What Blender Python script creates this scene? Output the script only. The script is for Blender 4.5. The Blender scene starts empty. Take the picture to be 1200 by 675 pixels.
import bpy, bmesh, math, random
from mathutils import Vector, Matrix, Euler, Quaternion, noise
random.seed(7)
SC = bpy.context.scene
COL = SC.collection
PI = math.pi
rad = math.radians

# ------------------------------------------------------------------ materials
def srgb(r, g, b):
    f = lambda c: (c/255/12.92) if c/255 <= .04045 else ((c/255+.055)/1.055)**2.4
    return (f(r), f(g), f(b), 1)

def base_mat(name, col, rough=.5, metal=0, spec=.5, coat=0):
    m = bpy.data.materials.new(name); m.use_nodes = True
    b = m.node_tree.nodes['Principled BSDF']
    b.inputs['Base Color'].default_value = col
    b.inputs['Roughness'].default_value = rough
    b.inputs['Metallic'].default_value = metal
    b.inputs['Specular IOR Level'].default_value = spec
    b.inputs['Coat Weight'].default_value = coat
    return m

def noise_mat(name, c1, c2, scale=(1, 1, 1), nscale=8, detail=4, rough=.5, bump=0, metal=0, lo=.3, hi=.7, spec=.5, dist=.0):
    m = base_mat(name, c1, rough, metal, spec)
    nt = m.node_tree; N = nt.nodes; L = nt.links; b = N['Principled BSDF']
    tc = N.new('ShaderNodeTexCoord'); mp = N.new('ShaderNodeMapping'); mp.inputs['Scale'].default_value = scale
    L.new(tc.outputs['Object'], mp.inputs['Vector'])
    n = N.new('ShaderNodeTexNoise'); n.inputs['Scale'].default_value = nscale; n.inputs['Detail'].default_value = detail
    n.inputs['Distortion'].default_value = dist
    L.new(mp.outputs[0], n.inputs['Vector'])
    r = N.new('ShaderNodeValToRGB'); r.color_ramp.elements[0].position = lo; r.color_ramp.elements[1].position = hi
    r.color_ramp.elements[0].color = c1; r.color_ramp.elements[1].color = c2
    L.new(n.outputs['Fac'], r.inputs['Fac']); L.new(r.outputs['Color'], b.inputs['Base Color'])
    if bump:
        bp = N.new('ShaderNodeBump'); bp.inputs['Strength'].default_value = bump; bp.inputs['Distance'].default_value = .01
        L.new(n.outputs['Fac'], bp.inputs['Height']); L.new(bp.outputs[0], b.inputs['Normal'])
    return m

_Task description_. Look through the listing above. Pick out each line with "scene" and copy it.

_Solved problem_.
What Blender Python script creates this scene? Output the script only. The script is for Blender 4.5. The Blender scene starts empty. Take the picture to be 1200 by 675 pixels.
SC = bpy.context.scene